Korupsi dan Tata Birokrasi Menjadi Materi Debat Cagub NTT
Oleh
Kornelis Kewa Ama
·3 menit baca
KUPANG, KOMPAS — Penataan birokrasi dan korupsi menjadi tema debat kedua pasangan calon Gubernur Nusa Tenggara Timur di salah satu televisi swasta di Jakarta, Rabu (8/5/2018) pukul 20.40 Wita.
Birokrasi sangat penting dalam mengelola sebuah pemerintahan. Birokrasi yang berkualitas dan berkarakter dengan sendirinya menghindari korupsi, kolusi, dan nepotisme. Sementara itu, Komisi Pemilihan Umum (KPU) NTT meloloskan 43 bakal calon anggota DPD RI periode 2019-2024, empat di antaranya perempuan.
Juru Bicara Komisioner KPU NTT Yosafat Koli di Kupang, Rabu (8/5/2018), mengatakan, pertanyaan debat ini diusung tiga panelis, yakni David Pandie (akademisi dari Universitas Nusa Cendana Kupang), Laurens Sayrani (penggiat pemberantasan korupsi dan juga dosen Undana), serta Darius Beda Daton, Ketua Ombudsman NTT. Ada unsur akademis, penggiat pemberantasan korupsi, dan Ombudsman yang memiliki pengalaman tentang pelayanan publik di NTT.
”Dua tema ini dipilih KPU NTT setelah menggelar rapat bersama. Birokrasi dan kasus korupsi menjadi persoalan pokok bagi seorang kepala daerah dalam memimpin NTT. Birokrasi gemuk dengan staf berkelimpahan di setiap kantor, tetapi memiliki kinerja yang kurang produktif dan efisien, dengan sumber daya manusia yang lemah, berdampak buruk bagi pelayanan kesejahteraan masyarakat,” kata Yosafat Koli yang akrab disapa Yos.
Korupsi masih terjadi di sejumlah sektor dan lini pemerintahan.

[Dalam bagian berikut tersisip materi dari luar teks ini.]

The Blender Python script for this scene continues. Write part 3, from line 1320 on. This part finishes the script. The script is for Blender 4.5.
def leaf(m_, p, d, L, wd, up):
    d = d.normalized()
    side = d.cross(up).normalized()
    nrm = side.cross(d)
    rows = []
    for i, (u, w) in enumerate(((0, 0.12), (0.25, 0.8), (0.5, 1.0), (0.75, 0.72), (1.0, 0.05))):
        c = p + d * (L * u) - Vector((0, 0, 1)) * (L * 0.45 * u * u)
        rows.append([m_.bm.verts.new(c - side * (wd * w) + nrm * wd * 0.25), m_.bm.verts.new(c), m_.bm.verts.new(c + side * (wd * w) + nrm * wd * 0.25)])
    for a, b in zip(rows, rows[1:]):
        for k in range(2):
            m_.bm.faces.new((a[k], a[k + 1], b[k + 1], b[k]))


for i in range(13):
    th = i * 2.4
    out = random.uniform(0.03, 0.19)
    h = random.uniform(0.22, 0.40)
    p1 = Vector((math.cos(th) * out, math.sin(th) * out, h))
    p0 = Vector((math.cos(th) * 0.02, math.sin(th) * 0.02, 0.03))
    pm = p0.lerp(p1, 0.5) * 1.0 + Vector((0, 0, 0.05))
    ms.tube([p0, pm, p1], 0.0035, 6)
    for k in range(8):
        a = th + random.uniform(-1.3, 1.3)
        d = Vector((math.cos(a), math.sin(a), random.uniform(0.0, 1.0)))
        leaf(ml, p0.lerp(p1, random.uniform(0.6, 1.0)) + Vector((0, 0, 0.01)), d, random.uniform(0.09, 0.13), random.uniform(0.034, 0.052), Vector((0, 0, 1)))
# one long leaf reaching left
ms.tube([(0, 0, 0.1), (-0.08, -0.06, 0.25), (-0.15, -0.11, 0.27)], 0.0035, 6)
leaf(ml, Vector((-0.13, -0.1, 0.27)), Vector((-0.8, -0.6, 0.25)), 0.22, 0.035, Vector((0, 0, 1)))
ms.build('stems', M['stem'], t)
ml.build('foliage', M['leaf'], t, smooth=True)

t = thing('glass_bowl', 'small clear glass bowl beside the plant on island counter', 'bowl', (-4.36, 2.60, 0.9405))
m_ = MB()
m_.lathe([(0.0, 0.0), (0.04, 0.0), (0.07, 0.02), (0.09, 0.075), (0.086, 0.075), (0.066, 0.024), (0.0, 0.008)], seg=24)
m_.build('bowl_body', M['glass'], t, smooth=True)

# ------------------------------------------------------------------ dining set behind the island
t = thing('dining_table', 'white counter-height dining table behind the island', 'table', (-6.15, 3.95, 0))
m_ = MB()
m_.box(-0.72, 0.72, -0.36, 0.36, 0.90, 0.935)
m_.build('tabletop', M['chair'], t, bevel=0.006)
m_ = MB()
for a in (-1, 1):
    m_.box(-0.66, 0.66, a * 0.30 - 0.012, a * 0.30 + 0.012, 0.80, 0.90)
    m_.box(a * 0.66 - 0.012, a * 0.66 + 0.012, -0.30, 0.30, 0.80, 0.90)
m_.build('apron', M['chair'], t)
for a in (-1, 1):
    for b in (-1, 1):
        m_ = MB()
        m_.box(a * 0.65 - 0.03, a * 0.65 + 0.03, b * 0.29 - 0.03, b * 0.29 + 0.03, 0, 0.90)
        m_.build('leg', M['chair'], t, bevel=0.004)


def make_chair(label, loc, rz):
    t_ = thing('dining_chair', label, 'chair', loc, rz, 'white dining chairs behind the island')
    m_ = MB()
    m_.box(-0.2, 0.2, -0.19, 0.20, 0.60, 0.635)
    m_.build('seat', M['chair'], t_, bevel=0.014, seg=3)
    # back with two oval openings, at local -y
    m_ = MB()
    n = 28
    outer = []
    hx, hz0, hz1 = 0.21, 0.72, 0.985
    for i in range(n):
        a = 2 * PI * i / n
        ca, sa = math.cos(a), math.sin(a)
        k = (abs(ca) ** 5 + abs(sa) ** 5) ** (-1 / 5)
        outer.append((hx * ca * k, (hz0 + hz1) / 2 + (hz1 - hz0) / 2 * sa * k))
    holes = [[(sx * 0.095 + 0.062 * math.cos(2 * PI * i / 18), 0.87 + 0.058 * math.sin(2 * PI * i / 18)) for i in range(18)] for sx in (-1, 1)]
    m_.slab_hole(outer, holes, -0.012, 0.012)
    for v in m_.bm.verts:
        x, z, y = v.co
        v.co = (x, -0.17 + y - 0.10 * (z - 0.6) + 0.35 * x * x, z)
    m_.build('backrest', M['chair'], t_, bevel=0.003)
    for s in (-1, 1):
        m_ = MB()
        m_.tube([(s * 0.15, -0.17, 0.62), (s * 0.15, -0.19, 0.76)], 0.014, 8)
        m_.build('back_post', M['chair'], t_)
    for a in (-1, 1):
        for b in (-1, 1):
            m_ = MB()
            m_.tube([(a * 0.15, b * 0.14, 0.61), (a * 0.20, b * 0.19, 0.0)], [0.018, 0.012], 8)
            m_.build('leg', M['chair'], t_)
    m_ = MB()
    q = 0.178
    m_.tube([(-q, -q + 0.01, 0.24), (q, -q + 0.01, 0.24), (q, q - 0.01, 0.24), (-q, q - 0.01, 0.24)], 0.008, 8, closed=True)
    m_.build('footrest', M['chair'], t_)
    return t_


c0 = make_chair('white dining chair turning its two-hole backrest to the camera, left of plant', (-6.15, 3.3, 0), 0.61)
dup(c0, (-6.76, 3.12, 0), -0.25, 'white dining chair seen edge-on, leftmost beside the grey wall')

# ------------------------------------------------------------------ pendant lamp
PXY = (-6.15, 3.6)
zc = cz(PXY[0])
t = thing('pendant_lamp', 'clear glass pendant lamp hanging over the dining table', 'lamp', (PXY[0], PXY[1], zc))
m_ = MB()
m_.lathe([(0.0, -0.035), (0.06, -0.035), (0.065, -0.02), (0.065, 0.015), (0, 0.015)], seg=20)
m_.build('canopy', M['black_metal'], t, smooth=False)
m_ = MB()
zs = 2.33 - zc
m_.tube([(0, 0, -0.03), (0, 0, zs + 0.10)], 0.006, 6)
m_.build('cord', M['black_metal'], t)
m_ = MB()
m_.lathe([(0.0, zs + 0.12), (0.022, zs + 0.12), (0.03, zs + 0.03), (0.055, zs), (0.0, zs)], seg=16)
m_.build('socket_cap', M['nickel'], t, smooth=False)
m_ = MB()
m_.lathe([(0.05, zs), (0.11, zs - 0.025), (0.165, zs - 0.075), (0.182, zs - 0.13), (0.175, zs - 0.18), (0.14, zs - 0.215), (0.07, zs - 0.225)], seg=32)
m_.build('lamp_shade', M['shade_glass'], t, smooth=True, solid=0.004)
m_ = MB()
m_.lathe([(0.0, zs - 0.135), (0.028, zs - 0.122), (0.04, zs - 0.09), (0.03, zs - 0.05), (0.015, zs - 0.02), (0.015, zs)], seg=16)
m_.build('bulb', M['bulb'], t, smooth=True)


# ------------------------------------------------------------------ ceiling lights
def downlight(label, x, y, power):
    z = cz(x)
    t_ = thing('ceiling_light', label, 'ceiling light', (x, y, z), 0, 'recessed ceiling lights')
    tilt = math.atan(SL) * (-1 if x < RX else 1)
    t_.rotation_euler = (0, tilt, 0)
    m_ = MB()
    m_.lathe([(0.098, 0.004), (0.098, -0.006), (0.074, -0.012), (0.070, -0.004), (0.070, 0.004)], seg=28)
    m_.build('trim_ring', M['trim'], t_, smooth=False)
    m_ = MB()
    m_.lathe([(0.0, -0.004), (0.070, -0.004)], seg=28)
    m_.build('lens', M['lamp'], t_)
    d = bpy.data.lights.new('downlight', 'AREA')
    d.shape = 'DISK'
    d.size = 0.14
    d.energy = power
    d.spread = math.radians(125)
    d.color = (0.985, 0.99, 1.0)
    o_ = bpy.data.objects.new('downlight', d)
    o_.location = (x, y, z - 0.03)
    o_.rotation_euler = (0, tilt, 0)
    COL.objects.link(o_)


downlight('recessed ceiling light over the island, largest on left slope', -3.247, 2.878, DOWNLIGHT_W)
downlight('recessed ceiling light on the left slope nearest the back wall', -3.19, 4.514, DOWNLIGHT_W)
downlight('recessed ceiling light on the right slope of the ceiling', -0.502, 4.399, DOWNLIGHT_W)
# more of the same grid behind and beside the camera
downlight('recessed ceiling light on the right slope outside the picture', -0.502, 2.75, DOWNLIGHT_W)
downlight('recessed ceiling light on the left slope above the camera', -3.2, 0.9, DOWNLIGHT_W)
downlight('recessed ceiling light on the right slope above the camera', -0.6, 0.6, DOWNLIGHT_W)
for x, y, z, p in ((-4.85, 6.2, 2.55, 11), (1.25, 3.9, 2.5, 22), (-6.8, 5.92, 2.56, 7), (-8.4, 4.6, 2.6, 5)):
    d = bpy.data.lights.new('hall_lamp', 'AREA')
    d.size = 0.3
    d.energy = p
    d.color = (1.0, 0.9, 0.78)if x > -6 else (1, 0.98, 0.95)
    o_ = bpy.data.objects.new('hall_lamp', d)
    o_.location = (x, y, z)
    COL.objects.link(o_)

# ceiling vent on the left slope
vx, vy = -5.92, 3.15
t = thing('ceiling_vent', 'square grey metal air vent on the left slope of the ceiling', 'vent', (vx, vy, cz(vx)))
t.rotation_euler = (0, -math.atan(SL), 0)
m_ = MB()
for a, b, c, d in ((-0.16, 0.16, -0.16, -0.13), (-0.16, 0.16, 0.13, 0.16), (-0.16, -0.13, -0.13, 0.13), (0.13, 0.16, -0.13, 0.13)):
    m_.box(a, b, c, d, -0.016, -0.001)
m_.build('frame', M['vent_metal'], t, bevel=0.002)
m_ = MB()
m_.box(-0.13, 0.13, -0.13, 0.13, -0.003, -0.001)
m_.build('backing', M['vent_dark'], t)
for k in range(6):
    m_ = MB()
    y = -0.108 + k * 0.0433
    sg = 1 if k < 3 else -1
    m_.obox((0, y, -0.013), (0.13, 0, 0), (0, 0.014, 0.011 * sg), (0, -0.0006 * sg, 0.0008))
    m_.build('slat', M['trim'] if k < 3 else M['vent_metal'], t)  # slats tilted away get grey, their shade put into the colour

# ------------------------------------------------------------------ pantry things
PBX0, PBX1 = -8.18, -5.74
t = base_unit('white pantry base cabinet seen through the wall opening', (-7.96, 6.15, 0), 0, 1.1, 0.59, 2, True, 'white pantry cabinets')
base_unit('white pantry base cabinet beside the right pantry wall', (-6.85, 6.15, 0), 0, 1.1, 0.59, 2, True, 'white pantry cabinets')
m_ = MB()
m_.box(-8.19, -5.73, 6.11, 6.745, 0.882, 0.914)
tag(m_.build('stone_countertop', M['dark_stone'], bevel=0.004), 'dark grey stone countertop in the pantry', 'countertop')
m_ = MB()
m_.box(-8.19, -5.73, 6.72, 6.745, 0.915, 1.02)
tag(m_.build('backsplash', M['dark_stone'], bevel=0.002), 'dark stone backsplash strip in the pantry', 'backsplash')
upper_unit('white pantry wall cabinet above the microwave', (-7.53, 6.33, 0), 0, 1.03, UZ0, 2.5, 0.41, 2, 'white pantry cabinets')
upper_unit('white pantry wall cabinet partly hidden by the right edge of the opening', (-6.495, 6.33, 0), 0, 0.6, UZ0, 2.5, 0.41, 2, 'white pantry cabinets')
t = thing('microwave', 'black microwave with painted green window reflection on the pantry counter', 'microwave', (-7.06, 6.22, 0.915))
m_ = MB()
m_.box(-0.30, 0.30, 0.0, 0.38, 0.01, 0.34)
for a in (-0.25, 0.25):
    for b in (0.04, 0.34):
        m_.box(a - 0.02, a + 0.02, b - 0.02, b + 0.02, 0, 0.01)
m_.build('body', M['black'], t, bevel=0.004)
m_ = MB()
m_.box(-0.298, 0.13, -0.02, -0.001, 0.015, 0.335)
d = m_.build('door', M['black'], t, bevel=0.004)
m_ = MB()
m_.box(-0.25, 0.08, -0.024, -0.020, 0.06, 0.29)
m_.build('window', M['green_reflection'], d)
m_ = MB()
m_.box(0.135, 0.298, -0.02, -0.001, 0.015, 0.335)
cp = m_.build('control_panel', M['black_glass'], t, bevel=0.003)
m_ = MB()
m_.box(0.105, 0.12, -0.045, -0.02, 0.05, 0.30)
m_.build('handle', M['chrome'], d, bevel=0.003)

Setiap urusan yang berhubungan dengan masyarakat umum selalu ada pungutan liar, atau sengaja dihambat untuk mendapatkan keuntungan tertentu.
Kolusi di kalangan pejabat dan politisi untuk mendapatkan keuntungan bersama pun masih tinggi. Kolusi ini bersifat tertutup, dan terjadi pada saat tertentu, seperti pembahasan Anggaran Pendapatan dan Belanda Daerah (APBD) antara eksekutif dan Dewan Perwakilan Daerah (DPRD) serta pengelolaan dana bantuan sosial oleh kepala daerah yang sering berkolusi dengan aparat penegak hukum.
Nepotisme pun masih menjadi hambatan serius di kalangan pemprov dan pemda di NTT. Perekrutan pegawai negeri sipil, penempatan jabatan dan eselon, kenaikan pangkat, penghargaan, perekrutan tenaga untuk Badan Usaha Milik Negara (BUMD), penentuan atlet, dan seniman pun sering berlatar belakang nepotisme. Dua unsur yang paling menentukan dalam nepotisme di NTT adalah keluarga, suku, dan agama.
Kedua tema besar ini pun sudah hampir satu bulan lalu diserahkan kepada keempat pasangan calon gubernur dan wakil gubernur. Namun, pertanyaan terkait kedua tema ini hanya ada di tangan KPU NTT dan panelis, yang menyusun, dan disampaikan pada saat debat.
Sementara itu, KPU NTT telah melakukan verifikasi bakal calon anggota DPD RI periode 2019-2024 asal NTT sebanyak 43 orang. Dari jumlah ini, lima orang dari unsur perempuan, yakni Lusia Adinda Lebu Raya, Sarah Lery Mboeik, Yustina Go’o, Yustina Ndun, dan Hilda Manafe. Ke-43 bakal calon anggota DPD RI NTT ini telah memenuhi persyaratan pencalonan.
”Proses verifikasi masih berlangsung sampai dengan 11 Mei. Jumlah 43 ini bisa bertambah. Kami berharap masih ada perempuan NTT yang mengajukan syarat pencalonan diri dalam pemilihan anggota DPD RI 2019,” kata Koli.
Lusia Adinda Lebu Raya, salah satu bakal calon DPD RI, mengatakan, jika masyarakat NTT mendukung dan Tuhan berkenan, dengan pengalaman yang ada selama mendampingi Frans Lebu Raya, suaminya, sebagai Wakil Gubernur NTT selama 5 tahun dan gubernur 10 tahun, bisa dimanfaatkan untuk memperjuangkan hak-hak masyarakat NTT. Meski kewenangan DPD terbatas, dengan berbagai upaya ia akan memperjuangkan itu.